• What is asked: Write out the material exactly, with the pictures left out.

==== The records

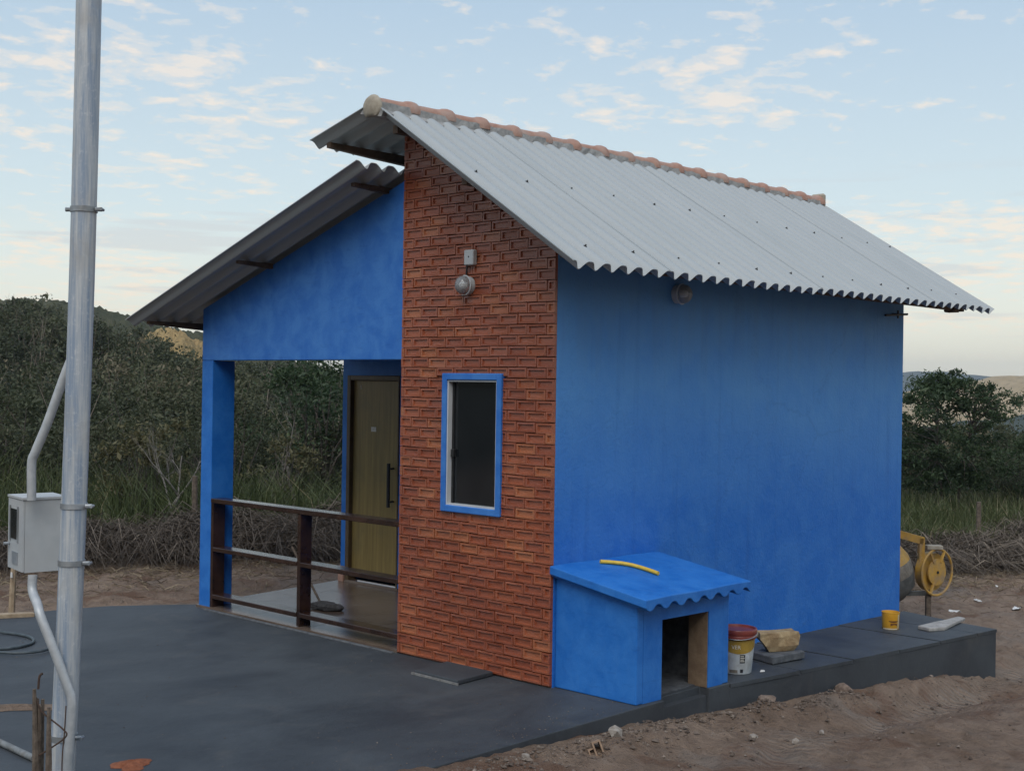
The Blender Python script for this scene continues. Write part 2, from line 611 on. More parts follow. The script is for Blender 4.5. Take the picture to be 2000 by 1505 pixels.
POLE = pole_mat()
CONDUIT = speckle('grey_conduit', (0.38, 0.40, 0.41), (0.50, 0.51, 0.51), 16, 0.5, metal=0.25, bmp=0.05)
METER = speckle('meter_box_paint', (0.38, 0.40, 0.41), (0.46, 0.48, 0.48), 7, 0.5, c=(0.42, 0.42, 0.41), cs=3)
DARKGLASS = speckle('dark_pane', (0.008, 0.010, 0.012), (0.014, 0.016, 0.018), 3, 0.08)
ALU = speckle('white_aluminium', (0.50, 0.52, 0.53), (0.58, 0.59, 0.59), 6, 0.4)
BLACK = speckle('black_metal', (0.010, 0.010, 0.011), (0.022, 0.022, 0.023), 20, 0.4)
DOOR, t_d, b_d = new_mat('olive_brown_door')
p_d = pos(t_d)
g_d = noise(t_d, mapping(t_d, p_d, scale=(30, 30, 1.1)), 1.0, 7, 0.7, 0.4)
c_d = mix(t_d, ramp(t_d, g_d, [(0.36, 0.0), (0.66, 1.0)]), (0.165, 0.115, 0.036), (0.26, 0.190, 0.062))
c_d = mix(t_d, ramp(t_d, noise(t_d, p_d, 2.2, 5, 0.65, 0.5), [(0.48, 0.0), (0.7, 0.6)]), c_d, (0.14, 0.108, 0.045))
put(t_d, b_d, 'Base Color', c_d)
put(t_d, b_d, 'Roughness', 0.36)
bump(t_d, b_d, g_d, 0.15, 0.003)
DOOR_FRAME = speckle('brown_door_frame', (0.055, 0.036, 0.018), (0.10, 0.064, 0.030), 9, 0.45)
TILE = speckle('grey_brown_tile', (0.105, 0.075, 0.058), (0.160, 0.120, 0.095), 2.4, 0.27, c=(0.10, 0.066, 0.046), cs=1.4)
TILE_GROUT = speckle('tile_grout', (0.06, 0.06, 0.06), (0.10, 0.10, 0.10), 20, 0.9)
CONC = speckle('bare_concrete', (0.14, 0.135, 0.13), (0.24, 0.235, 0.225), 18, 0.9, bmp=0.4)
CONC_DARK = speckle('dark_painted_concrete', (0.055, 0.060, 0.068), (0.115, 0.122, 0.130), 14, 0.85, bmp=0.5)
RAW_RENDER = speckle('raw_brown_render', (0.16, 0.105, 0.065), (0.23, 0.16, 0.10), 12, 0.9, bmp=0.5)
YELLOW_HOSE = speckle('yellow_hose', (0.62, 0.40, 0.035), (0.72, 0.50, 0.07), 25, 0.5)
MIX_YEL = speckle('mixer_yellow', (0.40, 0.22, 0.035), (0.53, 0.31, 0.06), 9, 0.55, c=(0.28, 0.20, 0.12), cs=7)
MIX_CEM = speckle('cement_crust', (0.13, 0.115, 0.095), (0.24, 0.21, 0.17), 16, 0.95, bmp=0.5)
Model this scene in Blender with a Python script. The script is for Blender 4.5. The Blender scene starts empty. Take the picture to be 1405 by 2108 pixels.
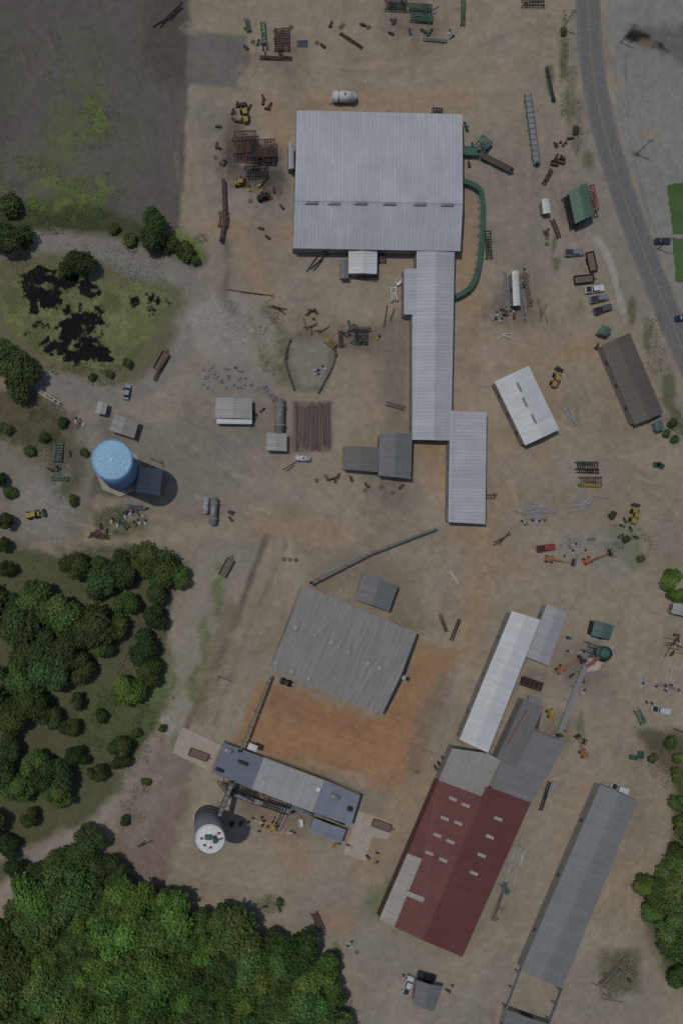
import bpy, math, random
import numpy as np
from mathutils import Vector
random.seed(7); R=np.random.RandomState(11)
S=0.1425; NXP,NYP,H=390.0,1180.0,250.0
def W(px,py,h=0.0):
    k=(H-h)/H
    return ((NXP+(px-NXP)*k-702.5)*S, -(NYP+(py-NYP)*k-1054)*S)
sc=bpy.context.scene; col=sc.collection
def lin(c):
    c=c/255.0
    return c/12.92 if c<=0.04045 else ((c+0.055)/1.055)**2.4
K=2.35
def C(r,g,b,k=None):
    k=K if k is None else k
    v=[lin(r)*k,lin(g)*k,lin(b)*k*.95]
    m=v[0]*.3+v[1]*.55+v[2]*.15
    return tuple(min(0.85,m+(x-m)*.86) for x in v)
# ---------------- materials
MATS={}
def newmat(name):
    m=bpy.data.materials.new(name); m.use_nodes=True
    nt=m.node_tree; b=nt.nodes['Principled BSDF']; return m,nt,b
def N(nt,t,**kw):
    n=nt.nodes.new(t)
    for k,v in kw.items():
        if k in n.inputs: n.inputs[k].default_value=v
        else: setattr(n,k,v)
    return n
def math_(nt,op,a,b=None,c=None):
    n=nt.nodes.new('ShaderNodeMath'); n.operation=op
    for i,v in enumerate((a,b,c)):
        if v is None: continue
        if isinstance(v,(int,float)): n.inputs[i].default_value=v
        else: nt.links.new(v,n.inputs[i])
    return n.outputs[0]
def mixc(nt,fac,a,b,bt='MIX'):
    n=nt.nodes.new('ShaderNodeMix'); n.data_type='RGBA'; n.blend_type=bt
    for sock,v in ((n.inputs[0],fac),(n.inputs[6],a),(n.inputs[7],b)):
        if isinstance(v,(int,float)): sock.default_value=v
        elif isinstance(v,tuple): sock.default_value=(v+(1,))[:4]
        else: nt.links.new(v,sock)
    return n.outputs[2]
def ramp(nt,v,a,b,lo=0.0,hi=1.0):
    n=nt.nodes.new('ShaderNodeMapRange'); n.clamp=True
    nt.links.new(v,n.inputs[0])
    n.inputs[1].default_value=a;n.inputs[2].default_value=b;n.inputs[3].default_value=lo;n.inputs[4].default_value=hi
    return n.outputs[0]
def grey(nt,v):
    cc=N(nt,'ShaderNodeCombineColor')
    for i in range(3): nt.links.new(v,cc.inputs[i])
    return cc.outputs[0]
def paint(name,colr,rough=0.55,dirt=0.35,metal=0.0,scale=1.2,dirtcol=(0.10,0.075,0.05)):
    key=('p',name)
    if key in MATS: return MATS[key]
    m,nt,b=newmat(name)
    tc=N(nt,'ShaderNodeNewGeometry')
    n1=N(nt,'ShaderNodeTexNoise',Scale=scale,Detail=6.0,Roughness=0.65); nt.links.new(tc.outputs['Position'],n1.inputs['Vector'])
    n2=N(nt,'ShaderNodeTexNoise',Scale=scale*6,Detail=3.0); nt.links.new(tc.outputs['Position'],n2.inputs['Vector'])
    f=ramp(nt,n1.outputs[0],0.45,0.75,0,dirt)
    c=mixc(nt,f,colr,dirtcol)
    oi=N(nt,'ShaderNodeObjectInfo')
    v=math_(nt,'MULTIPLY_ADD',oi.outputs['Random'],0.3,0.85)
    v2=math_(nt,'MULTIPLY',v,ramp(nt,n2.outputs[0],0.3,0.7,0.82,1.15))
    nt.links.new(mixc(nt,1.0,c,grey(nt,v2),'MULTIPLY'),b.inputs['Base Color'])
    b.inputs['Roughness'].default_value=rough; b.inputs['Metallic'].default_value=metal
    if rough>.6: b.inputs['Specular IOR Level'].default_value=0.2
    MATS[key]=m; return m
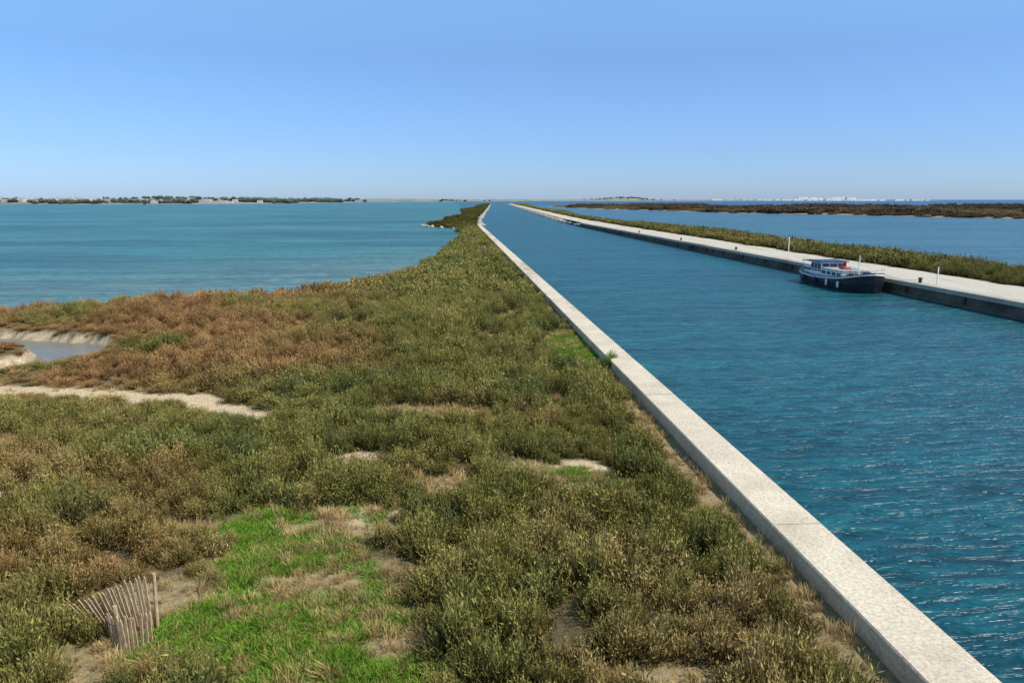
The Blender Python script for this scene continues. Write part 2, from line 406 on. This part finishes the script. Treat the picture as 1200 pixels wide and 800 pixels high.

========

• Output below:
The Blender Python script for this scene continues. Write part 2, from line 611 on. More parts follow. The script is for Blender 4.5. Take the picture to be 2000 by 1505 pixels.
POLE = pole_mat()
CONDUIT = speckle('grey_conduit', (0.38, 0.40, 0.41), (0.50, 0.51, 0.51), 16, 0.5, metal=0.25, bmp=0.05)
METER = speckle('meter_box_paint', (0.38, 0.40, 0.41), (0.46, 0.48, 0.48), 7, 0.5, c=(0.42, 0.42, 0.41), cs=3)
DARKGLASS = speckle('dark_pane', (0.008, 0.010, 0.012), (0.014, 0.016, 0.018), 3, 0.08)
ALU = speckle('white_aluminium', (0.50, 0.52, 0.53), (0.58, 0.59, 0.59), 6, 0.4)
BLACK = speckle('black_metal', (0.010, 0.010, 0.011), (0.022, 0.022, 0.023), 20, 0.4)
DOOR, t_d, b_d = new_mat('olive_brown_door')
p_d = pos(t_d)
g_d = noise(t_d, mapping(t_d, p_d, scale=(30, 30, 1.1)), 1.0, 7, 0.7, 0.4)
c_d = mix(t_d, ramp(t_d, g_d, [(0.36, 0.0), (0.66, 1.0)]), (0.165, 0.115, 0.036), (0.26, 0.190, 0.062))
c_d = mix(t_d, ramp(t_d, noise(t_d, p_d, 2.2, 5, 0.65, 0.5), [(0.48, 0.0), (0.7, 0.6)]), c_d, (0.14, 0.108, 0.045))
put(t_d, b_d, 'Base Color', c_d)
put(t_d, b_d, 'Roughness', 0.36)
bump(t_d, b_d, g_d, 0.15, 0.003)
DOOR_FRAME = speckle('brown_door_frame', (0.055, 0.036, 0.018), (0.10, 0.064, 0.030), 9, 0.45)
TILE = speckle('grey_brown_tile', (0.105, 0.075, 0.058), (0.160, 0.120, 0.095), 2.4, 0.27, c=(0.10, 0.066, 0.046), cs=1.4)
TILE_GROUT = speckle('tile_grout', (0.06, 0.06, 0.06), (0.10, 0.10, 0.10), 20, 0.9)
CONC = speckle('bare_concrete', (0.14, 0.135, 0.13), (0.24, 0.235, 0.225), 18, 0.9, bmp=0.4)
CONC_DARK = speckle('dark_painted_concrete', (0.055, 0.060, 0.068), (0.115, 0.122, 0.130), 14, 0.85, bmp=0.5)
RAW_RENDER = speckle('raw_brown_render', (0.16, 0.105, 0.065), (0.23, 0.16, 0.10), 12, 0.9, bmp=0.5)
YELLOW_HOSE = speckle('yellow_hose', (0.62, 0.40, 0.035), (0.72, 0.50, 0.07), 25, 0.5)
MIX_YEL = speckle('mixer_yellow', (0.40, 0.22, 0.035), (0.53, 0.31, 0.06), 9, 0.55, c=(0.28, 0.20, 0.12), cs=7)
MIX_CEM = speckle('cement_crust', (0.13, 0.115, 0.095), (0.24, 0.21, 0.17), 16, 0.95, bmp=0.5)
Model this scene in Blender with a Python script. The script is for Blender 4.5. The Blender scene starts empty. Take the picture to be 1405 by 2108 pixels.
import bpy, math, random
import numpy as np
from mathutils import Vector
random.seed(7); R=np.random.RandomState(11)
S=0.1425; NXP,NYP,H=390.0,1180.0,250.0
def W(px,py,h=0.0):
    k=(H-h)/H
    return ((NXP+(px-NXP)*k-702.5)*S, -(NYP+(py-NYP)*k-1054)*S)
sc=bpy.context.scene; col=sc.collection
def lin(c):
    c=c/255.0
    return c/12.92 if c<=0.04045 else ((c+0.055)/1.055)**2.4
K=2.35
def C(r,g,b,k=None):
    k=K if k is None else k
    v=[lin(r)*k,lin(g)*k,lin(b)*k*.95]
    m=v[0]*.3+v[1]*.55+v[2]*.15
    return tuple(min(0.85,m+(x-m)*.86) for x in v)
# ---------------- materials
MATS={}
def newmat(name):
    m=bpy.data.materials.new(name); m.use_nodes=True
    nt=m.node_tree; b=nt.nodes['Principled BSDF']; return m,nt,b
def N(nt,t,**kw):
    n=nt.nodes.new(t)
    for k,v in kw.items():
        if k in n.inputs: n.inputs[k].default_value=v
        else: setattr(n,k,v)
    return n
def math_(nt,op,a,b=None,c=None):
    n=nt.nodes.new('ShaderNodeMath'); n.operation=op
    for i,v in enumerate((a,b,c)):
        if v is None: continue
        if isinstance(v,(int,float)): n.inputs[i].default_value=v
        else: nt.links.new(v,n.inputs[i])
    return n.outputs[0]
def mixc(nt,fac,a,b,bt='MIX'):
    n=nt.nodes.new('ShaderNodeMix'); n.data_type='RGBA'; n.blend_type=bt
    for sock,v in ((n.inputs[0],fac),(n.inputs[6],a),(n.inputs[7],b)):
        if isinstance(v,(int,float)): sock.default_value=v
        elif isinstance(v,tuple): sock.default_value=(v+(1,))[:4]
        else: nt.links.new(v,sock)
    return n.outputs[2]
def ramp(nt,v,a,b,lo=0.0,hi=1.0):
    n=nt.nodes.new('ShaderNodeMapRange'); n.clamp=True
    nt.links.new(v,n.inputs[0])
    n.inputs[1].default_value=a;n.inputs[2].default_value=b;n.inputs[3].default_value=lo;n.inputs[4].default_value=hi
    return n.outputs[0]
def grey(nt,v):
    cc=N(nt,'ShaderNodeCombineColor')
    for i in range(3): nt.links.new(v,cc.inputs[i])
    return cc.outputs[0]
def paint(name,colr,rough=0.55,dirt=0.35,metal=0.0,scale=1.2,dirtcol=(0.10,0.075,0.05)):
    key=('p',name)
    if key in MATS: return MATS[key]
    m,nt,b=newmat(name)
    tc=N(nt,'ShaderNodeNewGeometry')
    n1=N(nt,'ShaderNodeTexNoise',Scale=scale,Detail=6.0,Roughness=0.65); nt.links.new(tc.outputs['Position'],n1.inputs['Vector'])
    n2=N(nt,'ShaderNodeTexNoise',Scale=scale*6,Detail=3.0); nt.links.new(tc.outputs['Position'],n2.inputs['Vector'])
    f=ramp(nt,n1.outputs[0],0.45,0.75,0,dirt)
    c=mixc(nt,f,colr,dirtcol)
    oi=N(nt,'ShaderNodeObjectInfo')
    v=math_(nt,'MULTIPLY_ADD',oi.outputs['Random'],0.3,0.85)
    v2=math_(nt,'MULTIPLY',v,ramp(nt,n2.outputs[0],0.3,0.7,0.82,1.15))
    nt.links.new(mixc(nt,1.0,c,grey(nt,v2),'MULTIPLY'),b.inputs['Base Color'])
    b.inputs['Roughness'].default_value=rough; b.inputs['Metallic'].default_value=metal
    if rough>.6: b.inputs['Specular IOR Level'].default_value=0.2
    MATS[key]=m; return m
The Blender Python script for this scene continues. Write part 2, from line 406 on. This part finishes the script. Treat the picture as 1200 pixels wide and 800 pixels high.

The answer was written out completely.